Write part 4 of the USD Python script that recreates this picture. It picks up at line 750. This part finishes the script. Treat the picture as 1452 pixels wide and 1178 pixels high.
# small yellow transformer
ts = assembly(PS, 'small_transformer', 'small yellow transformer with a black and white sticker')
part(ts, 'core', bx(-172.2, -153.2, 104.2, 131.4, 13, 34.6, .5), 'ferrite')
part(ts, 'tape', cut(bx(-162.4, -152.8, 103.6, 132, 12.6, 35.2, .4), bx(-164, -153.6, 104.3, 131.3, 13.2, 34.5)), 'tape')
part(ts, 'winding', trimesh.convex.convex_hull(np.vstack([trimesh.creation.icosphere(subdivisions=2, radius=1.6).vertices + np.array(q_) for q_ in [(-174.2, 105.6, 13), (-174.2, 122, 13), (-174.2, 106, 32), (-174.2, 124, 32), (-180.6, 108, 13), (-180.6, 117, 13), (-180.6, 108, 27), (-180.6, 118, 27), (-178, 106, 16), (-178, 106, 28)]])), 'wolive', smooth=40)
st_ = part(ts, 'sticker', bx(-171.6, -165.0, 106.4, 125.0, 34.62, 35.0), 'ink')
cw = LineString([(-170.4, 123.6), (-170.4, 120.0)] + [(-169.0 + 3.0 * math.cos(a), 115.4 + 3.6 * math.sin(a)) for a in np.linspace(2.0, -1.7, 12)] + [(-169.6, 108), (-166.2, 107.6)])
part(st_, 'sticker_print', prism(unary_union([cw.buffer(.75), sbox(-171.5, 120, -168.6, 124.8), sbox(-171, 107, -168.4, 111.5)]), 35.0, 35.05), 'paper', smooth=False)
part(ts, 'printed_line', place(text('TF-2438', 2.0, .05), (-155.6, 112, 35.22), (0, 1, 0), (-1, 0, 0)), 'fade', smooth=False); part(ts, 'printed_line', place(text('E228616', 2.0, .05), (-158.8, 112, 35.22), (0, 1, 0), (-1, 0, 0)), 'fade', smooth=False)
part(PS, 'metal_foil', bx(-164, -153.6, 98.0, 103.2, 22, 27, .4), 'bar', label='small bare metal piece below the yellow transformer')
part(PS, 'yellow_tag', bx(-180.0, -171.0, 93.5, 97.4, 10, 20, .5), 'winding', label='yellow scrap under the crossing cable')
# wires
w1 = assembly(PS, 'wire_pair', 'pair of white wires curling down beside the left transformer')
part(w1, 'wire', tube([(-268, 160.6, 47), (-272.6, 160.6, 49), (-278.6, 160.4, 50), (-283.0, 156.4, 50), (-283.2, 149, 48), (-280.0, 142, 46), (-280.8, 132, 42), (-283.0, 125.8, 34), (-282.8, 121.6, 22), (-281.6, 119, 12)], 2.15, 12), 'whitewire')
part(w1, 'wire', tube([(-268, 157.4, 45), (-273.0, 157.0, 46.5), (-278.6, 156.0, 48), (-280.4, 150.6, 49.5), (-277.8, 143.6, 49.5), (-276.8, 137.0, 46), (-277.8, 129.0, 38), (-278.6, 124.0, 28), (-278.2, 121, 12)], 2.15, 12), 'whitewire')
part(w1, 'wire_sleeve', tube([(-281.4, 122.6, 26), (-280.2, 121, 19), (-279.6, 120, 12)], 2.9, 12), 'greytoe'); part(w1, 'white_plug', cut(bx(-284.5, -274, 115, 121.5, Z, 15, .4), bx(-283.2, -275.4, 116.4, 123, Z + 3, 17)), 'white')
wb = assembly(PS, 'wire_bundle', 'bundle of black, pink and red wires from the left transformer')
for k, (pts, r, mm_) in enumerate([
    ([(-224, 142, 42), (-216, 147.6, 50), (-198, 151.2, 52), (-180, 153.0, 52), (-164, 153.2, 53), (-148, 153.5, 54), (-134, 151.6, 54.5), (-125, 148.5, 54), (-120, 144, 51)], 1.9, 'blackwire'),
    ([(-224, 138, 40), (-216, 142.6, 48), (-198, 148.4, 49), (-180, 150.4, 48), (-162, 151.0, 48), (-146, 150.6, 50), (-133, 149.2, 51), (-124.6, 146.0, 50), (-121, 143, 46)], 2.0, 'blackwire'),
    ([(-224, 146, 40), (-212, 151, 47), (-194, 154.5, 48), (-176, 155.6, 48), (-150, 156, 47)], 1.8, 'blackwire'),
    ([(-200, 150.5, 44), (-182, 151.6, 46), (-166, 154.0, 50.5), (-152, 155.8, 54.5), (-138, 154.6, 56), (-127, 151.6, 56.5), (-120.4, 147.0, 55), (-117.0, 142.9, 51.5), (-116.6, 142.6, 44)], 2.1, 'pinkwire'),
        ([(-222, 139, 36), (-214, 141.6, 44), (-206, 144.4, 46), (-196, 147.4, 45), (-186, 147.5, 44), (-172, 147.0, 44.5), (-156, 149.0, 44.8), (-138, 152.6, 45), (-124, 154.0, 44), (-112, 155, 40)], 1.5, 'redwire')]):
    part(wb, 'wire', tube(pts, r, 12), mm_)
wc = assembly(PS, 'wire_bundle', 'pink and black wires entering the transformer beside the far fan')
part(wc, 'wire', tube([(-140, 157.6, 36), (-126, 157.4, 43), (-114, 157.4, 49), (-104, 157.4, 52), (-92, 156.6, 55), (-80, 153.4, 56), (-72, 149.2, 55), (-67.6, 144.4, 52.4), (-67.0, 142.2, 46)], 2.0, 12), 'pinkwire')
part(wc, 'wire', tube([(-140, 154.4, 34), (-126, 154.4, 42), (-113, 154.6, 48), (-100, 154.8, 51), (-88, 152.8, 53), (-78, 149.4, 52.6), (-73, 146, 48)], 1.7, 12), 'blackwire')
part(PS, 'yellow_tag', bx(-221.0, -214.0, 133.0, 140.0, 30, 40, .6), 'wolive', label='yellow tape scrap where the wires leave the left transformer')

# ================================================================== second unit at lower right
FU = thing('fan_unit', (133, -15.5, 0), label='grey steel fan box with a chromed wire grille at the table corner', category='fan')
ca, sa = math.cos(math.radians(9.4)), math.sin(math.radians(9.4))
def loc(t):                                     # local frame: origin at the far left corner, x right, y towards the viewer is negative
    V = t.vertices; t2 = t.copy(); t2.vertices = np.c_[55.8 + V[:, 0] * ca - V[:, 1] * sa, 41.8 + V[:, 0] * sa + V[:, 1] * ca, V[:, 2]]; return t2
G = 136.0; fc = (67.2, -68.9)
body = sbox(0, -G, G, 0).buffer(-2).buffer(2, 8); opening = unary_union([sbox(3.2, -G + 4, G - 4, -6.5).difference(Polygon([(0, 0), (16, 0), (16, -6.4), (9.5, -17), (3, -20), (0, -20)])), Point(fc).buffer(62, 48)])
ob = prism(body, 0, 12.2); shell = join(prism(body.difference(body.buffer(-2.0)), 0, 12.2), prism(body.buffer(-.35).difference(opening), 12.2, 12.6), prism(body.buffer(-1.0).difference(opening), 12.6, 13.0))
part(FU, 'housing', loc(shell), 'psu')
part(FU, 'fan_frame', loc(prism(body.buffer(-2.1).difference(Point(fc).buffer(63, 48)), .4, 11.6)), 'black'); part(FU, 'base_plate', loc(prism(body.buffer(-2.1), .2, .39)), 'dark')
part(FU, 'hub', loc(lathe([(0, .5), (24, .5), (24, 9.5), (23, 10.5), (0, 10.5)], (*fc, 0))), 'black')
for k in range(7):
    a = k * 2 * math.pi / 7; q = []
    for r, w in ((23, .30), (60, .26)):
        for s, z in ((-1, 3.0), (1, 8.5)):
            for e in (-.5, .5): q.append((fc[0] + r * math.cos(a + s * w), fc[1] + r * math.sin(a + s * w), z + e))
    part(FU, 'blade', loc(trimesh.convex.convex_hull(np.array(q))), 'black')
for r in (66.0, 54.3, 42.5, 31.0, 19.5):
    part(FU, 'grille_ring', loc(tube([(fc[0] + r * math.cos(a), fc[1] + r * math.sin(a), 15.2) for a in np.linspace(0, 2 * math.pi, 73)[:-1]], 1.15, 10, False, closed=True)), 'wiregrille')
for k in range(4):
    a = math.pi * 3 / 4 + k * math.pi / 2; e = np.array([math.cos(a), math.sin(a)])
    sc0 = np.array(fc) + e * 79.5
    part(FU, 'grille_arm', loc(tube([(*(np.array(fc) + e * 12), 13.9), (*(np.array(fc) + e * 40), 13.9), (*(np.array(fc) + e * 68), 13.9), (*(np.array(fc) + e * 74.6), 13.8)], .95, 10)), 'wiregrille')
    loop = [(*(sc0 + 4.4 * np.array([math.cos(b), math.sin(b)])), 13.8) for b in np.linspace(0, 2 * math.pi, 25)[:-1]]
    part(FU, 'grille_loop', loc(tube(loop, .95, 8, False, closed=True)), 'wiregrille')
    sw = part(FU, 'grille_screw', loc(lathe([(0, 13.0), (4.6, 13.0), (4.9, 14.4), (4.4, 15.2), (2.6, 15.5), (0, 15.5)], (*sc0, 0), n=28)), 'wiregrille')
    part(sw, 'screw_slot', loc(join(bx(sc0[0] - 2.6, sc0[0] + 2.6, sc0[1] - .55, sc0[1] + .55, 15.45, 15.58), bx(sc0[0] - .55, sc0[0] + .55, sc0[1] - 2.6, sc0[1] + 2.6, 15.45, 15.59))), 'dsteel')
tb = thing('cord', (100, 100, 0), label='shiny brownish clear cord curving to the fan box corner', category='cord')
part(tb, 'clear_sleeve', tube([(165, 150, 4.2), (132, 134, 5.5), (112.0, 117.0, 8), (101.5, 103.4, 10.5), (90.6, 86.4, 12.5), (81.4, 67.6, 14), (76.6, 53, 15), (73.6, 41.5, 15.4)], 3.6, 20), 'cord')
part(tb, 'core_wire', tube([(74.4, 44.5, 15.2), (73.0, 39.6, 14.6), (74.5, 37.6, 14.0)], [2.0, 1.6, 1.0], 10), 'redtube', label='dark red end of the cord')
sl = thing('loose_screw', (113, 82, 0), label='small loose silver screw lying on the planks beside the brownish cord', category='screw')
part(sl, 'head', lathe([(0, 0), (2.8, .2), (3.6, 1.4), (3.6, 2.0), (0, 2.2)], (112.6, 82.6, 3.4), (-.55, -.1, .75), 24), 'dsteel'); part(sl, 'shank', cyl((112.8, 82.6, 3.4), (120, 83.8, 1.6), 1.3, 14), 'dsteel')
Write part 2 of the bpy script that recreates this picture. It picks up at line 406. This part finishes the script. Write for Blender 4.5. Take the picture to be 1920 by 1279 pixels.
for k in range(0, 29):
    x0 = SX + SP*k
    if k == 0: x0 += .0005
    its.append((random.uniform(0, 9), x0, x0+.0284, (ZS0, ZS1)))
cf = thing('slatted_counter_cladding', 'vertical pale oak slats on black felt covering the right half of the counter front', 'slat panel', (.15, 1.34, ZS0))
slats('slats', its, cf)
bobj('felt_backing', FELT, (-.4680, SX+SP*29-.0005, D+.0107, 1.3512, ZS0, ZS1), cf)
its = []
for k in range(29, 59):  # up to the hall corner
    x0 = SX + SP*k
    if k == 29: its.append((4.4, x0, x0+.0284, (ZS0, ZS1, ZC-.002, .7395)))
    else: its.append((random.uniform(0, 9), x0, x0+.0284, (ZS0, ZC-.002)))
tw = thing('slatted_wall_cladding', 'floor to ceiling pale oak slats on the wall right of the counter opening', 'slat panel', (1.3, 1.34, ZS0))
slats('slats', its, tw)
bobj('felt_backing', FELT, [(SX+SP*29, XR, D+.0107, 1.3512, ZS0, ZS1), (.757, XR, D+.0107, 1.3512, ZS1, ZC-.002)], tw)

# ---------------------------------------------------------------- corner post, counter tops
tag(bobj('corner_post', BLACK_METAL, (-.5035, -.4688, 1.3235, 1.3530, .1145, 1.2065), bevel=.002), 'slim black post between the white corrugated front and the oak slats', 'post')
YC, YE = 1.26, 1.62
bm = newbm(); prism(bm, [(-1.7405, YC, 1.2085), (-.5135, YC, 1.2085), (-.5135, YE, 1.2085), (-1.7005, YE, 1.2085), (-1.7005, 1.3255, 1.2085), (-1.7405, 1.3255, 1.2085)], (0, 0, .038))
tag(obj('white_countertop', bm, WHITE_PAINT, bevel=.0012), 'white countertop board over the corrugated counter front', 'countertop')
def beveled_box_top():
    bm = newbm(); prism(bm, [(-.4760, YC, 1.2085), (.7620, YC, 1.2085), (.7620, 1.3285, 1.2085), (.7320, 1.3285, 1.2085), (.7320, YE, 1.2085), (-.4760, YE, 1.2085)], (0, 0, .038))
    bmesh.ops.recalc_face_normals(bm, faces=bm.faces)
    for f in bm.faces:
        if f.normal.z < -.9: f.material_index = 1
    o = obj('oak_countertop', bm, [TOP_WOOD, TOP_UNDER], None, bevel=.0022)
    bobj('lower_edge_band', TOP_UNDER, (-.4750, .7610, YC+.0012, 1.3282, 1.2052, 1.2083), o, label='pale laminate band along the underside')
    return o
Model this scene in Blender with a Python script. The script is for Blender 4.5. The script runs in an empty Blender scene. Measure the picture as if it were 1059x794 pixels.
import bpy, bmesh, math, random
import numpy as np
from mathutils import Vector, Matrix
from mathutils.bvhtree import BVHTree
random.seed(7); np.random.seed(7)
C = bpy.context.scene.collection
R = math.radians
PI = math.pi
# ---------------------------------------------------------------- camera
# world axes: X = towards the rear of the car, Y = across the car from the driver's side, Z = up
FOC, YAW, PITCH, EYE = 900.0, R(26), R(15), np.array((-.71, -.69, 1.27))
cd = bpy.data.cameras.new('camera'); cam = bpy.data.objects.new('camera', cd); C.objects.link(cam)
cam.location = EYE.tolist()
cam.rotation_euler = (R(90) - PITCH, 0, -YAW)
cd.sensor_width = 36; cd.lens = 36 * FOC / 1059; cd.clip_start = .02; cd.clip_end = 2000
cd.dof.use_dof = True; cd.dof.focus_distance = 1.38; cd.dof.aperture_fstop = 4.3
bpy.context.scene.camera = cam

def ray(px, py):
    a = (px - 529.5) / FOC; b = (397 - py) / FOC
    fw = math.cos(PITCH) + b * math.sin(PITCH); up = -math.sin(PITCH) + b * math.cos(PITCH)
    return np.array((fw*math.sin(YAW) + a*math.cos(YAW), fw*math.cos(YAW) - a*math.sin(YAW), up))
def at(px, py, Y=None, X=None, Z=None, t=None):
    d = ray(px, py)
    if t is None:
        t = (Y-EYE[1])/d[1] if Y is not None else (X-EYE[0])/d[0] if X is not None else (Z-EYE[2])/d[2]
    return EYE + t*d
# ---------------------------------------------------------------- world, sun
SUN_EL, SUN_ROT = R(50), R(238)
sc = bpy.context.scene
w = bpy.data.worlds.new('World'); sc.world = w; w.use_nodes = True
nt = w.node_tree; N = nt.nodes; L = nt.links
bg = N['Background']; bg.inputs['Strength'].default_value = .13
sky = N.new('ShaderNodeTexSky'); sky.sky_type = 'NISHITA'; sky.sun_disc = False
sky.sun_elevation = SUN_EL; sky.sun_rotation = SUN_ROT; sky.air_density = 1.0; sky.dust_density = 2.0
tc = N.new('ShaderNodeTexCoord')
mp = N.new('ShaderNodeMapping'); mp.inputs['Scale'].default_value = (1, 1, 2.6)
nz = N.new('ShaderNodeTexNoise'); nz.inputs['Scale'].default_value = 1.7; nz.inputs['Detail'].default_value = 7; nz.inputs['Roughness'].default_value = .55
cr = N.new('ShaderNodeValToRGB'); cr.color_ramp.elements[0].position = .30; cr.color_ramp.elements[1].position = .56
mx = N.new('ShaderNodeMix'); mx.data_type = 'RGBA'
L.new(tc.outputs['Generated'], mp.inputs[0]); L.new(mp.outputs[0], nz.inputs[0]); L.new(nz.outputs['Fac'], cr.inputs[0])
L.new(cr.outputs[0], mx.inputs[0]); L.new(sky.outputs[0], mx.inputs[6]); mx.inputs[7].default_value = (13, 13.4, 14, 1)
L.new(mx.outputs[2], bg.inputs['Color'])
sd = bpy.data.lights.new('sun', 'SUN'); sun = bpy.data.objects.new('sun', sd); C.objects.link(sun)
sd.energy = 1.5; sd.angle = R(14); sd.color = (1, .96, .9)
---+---
--- WRITTEN EXERCISE ---
Write out each line exactly as it appears, from the line with "Model this scene" up to and including the line with "bpy.context.scene.camera = cam".

--- WRITTEN RESPONSE ---
Model this scene in Blender with a Python script. The script is for Blender 4.5. The script runs in an empty Blender scene. Measure the picture as if it were 1059x794 pixels.
import bpy, bmesh, math, random
import numpy as np
from mathutils import Vector, Matrix
from mathutils.bvhtree import BVHTree
random.seed(7); np.random.seed(7)
C = bpy.context.scene.collection
R = math.radians
PI = math.pi
# ---------------------------------------------------------------- camera
# world axes: X = towards the rear of the car, Y = across the car from the driver's side, Z = up
FOC, YAW, PITCH, EYE = 900.0, R(26), R(15), np.array((-.71, -.69, 1.27))
cd = bpy.data.cameras.new('camera'); cam = bpy.data.objects.new('camera', cd); C.objects.link(cam)
cam.location = EYE.tolist()
cam.rotation_euler = (R(90) - PITCH, 0, -YAW)
cd.sensor_width = 36; cd.lens = 36 * FOC / 1059; cd.clip_start = .02; cd.clip_end = 2000
cd.dof.use_dof = True; cd.dof.focus_distance = 1.38; cd.dof.aperture_fstop = 4.3
bpy.context.scene.camera = cam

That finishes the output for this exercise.